Я достоял свою очередь до рукава, предстал пред прекрасные карие очи очаровательной стюардессы и довольно глупо развёл руками, ибо посадочного у меня не было. Она мне белозубо улыбнулась и, чётко назвав по имени, протянула новый билет. Это оказался бизнес-класс.
На борт провели как родного, усадили в кресло, подали бокал шампанского. Через некоторое время возле моего места возник довольно улыбающийся Квазимодо. Он вновь по-дружески пожурил меня за вопиющее головотяпство, мол, по-братски негоже так не уважать брата. Напоследок взял с меня обещание больше никогда так его не позорить. На том и порешили.
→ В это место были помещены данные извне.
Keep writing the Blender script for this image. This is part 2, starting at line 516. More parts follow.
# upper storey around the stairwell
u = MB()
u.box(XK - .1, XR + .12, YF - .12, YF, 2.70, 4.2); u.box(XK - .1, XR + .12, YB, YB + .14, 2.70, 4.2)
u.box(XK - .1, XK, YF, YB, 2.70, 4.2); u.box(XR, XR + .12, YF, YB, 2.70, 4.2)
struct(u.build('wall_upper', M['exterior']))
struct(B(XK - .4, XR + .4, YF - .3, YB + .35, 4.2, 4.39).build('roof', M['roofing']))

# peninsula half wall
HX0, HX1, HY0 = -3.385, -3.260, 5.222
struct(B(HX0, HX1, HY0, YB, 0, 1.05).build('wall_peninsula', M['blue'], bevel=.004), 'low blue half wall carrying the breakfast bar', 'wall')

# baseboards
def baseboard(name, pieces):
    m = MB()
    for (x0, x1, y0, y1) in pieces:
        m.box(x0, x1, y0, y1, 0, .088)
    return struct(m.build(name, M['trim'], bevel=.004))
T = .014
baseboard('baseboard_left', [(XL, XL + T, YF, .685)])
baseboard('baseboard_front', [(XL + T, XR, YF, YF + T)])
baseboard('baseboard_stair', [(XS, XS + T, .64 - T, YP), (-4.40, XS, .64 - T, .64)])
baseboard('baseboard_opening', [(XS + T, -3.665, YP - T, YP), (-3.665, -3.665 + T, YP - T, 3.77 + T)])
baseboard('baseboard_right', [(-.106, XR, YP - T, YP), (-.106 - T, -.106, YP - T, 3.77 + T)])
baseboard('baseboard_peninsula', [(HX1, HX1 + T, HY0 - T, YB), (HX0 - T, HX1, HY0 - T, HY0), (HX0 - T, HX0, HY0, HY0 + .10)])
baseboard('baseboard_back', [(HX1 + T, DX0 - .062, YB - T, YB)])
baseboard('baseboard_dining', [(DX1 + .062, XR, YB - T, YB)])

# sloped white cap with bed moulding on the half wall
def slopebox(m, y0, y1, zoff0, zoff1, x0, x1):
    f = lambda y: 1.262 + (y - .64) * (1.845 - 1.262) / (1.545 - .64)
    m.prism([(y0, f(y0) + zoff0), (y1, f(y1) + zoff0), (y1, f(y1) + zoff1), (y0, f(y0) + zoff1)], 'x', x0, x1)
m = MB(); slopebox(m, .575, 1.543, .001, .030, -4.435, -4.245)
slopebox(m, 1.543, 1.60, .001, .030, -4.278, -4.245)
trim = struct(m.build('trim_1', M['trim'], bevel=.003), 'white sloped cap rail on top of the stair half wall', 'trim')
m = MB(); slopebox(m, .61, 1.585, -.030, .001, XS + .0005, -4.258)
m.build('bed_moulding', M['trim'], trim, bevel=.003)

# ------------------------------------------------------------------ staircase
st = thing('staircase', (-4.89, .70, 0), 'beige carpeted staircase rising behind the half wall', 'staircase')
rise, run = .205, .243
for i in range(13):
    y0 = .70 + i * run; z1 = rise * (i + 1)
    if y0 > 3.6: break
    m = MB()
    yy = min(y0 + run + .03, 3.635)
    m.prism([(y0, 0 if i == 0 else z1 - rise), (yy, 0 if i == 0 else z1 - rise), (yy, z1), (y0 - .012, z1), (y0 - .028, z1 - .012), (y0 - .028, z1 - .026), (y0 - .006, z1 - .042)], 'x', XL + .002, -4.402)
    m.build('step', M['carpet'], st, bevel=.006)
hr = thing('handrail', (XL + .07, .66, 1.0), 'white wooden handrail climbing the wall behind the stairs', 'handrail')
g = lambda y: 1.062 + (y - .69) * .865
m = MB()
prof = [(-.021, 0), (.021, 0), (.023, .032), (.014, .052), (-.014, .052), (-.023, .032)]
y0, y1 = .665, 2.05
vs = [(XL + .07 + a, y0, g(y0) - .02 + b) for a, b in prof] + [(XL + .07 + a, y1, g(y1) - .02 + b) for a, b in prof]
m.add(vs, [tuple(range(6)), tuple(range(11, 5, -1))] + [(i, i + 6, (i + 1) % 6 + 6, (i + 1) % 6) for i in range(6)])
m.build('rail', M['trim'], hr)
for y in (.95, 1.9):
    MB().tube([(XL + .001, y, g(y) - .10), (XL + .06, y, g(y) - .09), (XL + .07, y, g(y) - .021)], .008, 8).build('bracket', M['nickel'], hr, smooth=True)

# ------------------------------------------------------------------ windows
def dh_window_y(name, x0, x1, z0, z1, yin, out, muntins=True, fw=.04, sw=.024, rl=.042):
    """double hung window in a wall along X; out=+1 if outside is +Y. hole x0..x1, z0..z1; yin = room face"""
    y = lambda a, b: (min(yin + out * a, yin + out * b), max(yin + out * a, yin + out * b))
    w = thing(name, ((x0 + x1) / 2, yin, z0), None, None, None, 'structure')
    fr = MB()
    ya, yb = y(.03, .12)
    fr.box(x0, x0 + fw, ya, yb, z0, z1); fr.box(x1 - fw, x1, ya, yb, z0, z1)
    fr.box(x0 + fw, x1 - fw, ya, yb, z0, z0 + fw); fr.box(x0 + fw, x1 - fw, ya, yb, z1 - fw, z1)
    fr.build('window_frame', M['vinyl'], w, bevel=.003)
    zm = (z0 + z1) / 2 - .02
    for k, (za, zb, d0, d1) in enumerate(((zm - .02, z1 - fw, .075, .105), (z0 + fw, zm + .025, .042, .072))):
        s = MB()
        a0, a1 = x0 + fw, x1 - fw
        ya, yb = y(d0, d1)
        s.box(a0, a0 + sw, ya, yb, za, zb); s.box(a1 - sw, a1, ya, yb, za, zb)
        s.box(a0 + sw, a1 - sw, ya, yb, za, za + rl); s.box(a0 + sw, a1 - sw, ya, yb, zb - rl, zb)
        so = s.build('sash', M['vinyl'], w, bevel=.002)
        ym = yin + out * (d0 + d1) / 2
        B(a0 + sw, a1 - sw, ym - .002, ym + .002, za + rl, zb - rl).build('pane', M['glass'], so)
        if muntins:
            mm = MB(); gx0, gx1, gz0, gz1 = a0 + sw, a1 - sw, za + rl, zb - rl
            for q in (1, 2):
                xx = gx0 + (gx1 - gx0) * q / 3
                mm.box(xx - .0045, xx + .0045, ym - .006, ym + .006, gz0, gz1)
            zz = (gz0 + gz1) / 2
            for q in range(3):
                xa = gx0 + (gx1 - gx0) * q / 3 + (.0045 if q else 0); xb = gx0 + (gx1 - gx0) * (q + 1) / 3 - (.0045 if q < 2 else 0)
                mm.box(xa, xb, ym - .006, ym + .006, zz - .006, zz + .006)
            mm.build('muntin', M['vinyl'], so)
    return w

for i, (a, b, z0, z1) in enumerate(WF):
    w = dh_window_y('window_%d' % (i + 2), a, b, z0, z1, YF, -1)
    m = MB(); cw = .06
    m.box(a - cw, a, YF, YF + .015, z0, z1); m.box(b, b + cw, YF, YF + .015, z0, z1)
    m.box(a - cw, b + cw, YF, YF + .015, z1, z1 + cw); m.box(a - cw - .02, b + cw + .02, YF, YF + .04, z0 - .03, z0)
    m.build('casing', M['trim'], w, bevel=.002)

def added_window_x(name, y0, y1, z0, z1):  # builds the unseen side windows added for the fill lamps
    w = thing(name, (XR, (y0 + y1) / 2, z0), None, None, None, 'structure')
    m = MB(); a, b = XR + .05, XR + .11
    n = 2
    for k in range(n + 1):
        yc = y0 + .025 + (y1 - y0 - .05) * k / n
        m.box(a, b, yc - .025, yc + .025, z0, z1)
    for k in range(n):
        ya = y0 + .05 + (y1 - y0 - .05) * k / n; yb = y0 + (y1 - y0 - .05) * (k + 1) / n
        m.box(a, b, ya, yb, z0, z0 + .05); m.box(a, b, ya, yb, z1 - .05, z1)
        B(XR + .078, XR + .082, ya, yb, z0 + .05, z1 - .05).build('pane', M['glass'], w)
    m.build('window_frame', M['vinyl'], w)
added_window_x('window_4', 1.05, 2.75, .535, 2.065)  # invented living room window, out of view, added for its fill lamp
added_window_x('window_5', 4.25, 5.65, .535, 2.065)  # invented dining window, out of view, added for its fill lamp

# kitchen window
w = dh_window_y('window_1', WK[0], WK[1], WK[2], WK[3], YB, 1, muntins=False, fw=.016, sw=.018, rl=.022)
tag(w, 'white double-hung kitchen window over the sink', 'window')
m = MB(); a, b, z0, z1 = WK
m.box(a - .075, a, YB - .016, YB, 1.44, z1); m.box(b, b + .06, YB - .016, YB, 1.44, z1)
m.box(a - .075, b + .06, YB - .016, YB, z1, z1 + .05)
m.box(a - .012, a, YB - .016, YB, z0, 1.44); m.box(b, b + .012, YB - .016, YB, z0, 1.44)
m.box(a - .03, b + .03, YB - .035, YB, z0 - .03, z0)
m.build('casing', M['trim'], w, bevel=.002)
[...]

Если честно, к хорошему привыкаешь быстро, и с тех пор подспудно всегда зиждилась надежда на повторение приятностей. Справедливости ради стоит сказать, что свои «плюшки» получал регулярно. Потому что человек хороший: не тубаб, не «месье Дакар» и не колонизатор, а настоящий друг и брат.
ПАВЛИНЫ, ГОВОРИШЬ?
С аэропортом было связано немало эпизодов. Больше всего запомнилась эпопея с вывозом живности. К нам регулярно прилетал наш посол из Гвинеи-Бисау. В то время этот пост занимал очень душевный и домашний человек, который усердно занимался восстановлением нашего посольства, разрушенного в ходе гражданской войны. Будучи крепким хозяйственником, он очень ответственно подходил ко всем деталям. В частности, переживал за зверинец, который к тому моменту сформировался на территории нашей дипмиссии. В него входили, если не ошибаюсь, пара косуль, черепахи, дикобраз (который к вящему неудовольствию посла регулярно испражнялся на каменный пол, напрочь прожигая его своей ядовитой мочой), полчища змей и крокодилы, время от времени приползавшие на российскую землю с соседнего участка, который занимало посольство Франции.